Nokia Corp, the world's largest cell phone maker, yesterday said it plans to use Microsoft Corp's Windows Phone software as the main platform for its smartphones in a bid to pull market share away from Apple's iPhone and Android, Google's software for phones and tablets.

Analysts said the deal was a bigger win for Microsoft than Nokia, whose CEO Stephen Elop in a leaked memo this week compared his company to a burning oil platform with "more than one explosion ... fueling a blazing fire around us."

Moving increasingly to providing services for phone users, Nokia and Microsoft "will combine our strengths to deliver an ecosystem with unrivaled global reach and scale," Elop said in a statement on the deal yesterday.

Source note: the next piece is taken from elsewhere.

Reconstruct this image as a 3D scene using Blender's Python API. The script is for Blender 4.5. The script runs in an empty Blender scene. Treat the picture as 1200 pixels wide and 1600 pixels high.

Nokia said it will drive the future of Windows Phone, "innovating on top of the platform in areas such as imaging, where Nokia is a market leader."

But Nokia warned that the new strategy would bring "significant uncertainties" and said it expects margins to be hit by strong competition from rivals.

Neil Mawston of London-based Strategy Analytics said Microsoft was the big winner in the partnership, by teaming up with the biggest mobile phone vendor in the world.

"In terms of expanding their distribution reach, this is a huge win for Microsoft," he said.

For Nokia the deal leaves uncertainty about what will happen to its current Symbian operating platform. Mawston said he expects it to be phased out within two years and "completely, or at least mostly, replaced by Windows Phone."

Although Nokia still is the mobile industry's No. 1, it has suffered from plummeting market share, dropping from a high of 41 percent in 2008 to 31 percent in the last quarter of 2010.

It has also lost its innovative edge in the fiercely competitive top-end sector and is virtually invisible in the world's largest smartphone market, North America.

Apples' iPhone has set the standard for today's smartphones. Google's Android has emerged as the choice for phone makers that want to challenge the iPhone.